No, not the artist. If you want an explanation for the title, you’ll have to read a little further down.
There has been so much going through my head this past week. We finished prayer week on Friday, went to a mega zip lining course (where you break and stop yourself for the most part), and this week we are doing grounds work for CICRIN. I know, Dad, I’m in Nicaragua, but I’m still raking in November. The irony. At least when people question my good attitude about it, I can attribute it to you.
Anyway, my resume can now include the ability to sweep ceilings, freaking out (only a little bit) when I find scorpions, and the ability to stay calm enough to grab a broom and sweep poisonous frogs out of my shower stall. Really, sometimes everyone just needs to wait their turn.
We’re also excited to celebrate Thanksgiving, and by the time I post this, it will have happened. A couple people from our squad volunteered to help prepare the meal and get the supplies. From what I’ve heard there will be ham, cheesy potatoes, Coke, and possibly even chocolate cake. Needless to say, we are all pumped for dinner tomorrow.
As for the real stuff however, the stuff going on with me, it’s been an interesting couple of weeks. God has told me directly that this month we’re working on communication which is even worse than identity. I can walk through whatever God’s got for me, but letting others into that process, well, let’s just say that it reminds me of that verse where it says something to the affect of, “God is all you need. Not the other people he created, just him. Just him and you.” ~ The TL translation.

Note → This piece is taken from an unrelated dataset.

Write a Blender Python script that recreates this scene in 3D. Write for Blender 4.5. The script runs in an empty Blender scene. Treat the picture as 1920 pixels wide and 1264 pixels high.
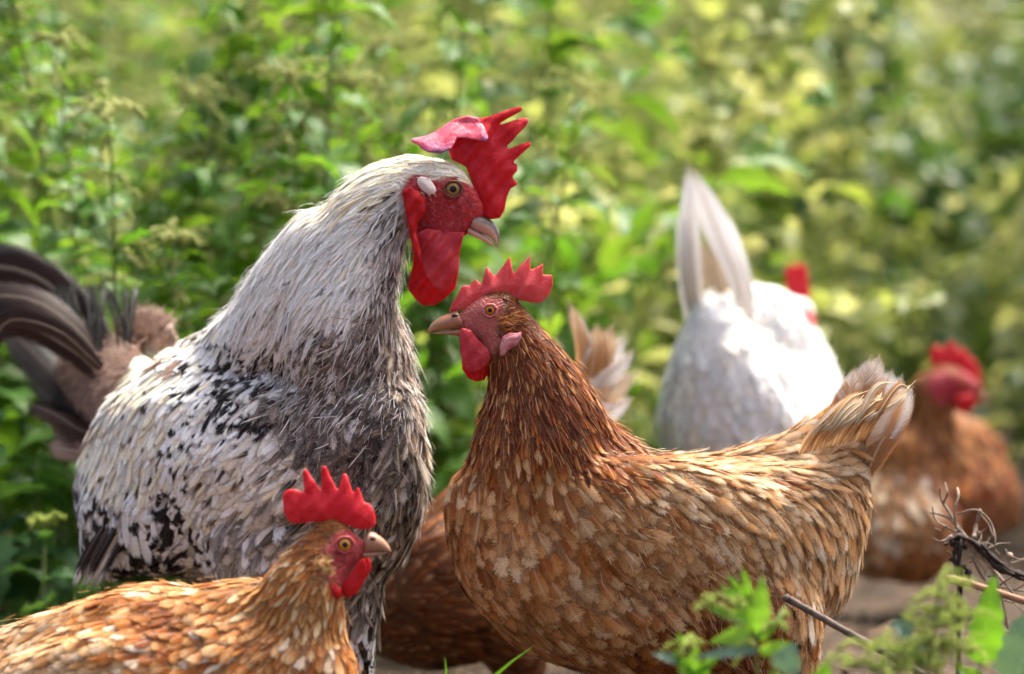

But for all my protestations, God hasn’t changed his mind on the matter and so I’ve been practicing some good old fashioned word vomit when “share time” comes around within my team. Basically this looks like me keeping a laundry list of everything God is working on with me, (you know, besides the communication thing), and then reading it out to them. They are then free to ask me any questions they want. Really it’s not such a bad process, it’s just completely unnatural to expose so much of your deepest hurts and struggles to a bunch of people all at once, even if you know they’re going to be there for you.
So here are a couple of the things I’ve been working through. (Please note: “working” is the active verb and it is in present tense. This does not imply that I have come to any resolutions or solutions. These are just significant thoughts that have come up that I need to think on some more.)
Femininity
Most of you know that growing up, I was a total tomboy and even when I outgrew the boy shorts, my style still leans strongly towards sporty/casual rather than girly. I don’t like dresses. I don’t like heels. I don’t like pink.
As far as styles go, there’s nothing particularly wrong about any of that, a little strange maybe, but I could go my entire life without really having to question it. But pink leads back to femininity, which leads back to being forced to dress up in order to be considered socially acceptable for certain events. And that eventually begs the question, do I hate these things because it’s who I am, part of the amazing person God created me to be, or is it learned behavior, grasped as a way of coping or acting out?
My main complaint against these things is the weakness they imply. If I’m in a dress or in heels I feel restricted; I can’t run around, I’m uncomfortable and if I’ve been standing for more than five minutes, I’m in pain. Pink implies girliness which directly translates to being seen as incapable and in need of someone on a white stallion.
My heart tells me that I don’t need anyone’s help; I don’t need anyone to be there for me because I’ve learned that I can do this whole life thing on my own for the most part. I don’t need people to come close, I don’t need them to see all of the mess I’m in and that I am.
Besides, experience tells me that even if I do let them in, even if I did (hypothetically) want someone there, they might have nice things to say in the moment, but they don’t stick around, they don’t really care. Not really.
The other lies that work themselves in nicely are that when I am my true self, it’s either too much or not enough for the people around me, after all, normal people can only handle so much of an exuberant, childlike twenty-something.
People will eventually get tired of me, especially if I pester them too often, become a burden by asking for too many things or too much, or I will simply be an annoyance, the weak link in the chain.
My fears in this are that I’m going to disappoint the people around me; that I’m not going to be enough. Controversially, I want people to be there for me when I’m going through a hard time, but I don’t. If they’re there it means they’re going to see me in a weak spot which is not okay. But if they aren’t there, then I feel forgotten and I don’t like that either. Insert eye roll here. But even in those hard spots, it’s easier an preferable to be there for someone else instead of dealing with my own stuff. Turns out there are all kinds of coping mechanisms. Whatever.
So the walls go up and the fortress around my heart is constructed and reinforced. But I’ve given God a set of the keys, (old ones, you know? Large and made of iron). I even gave him the password to the drawbridge and he’s started making copies for all of my teammates. Hello communication month. Bigger eye roll. So they have some, okay, a lot of access to my fortress and maybe God is slowly deconstructing it, but if he is, he’s doing it behind my back. Maybe while I’m sleeping. I think I’m taking the metaphor too far. Anyway.
I’m not sure where God’s going with all of these things. Theoretically forward. But until those plans become clear, that’s where my heart is.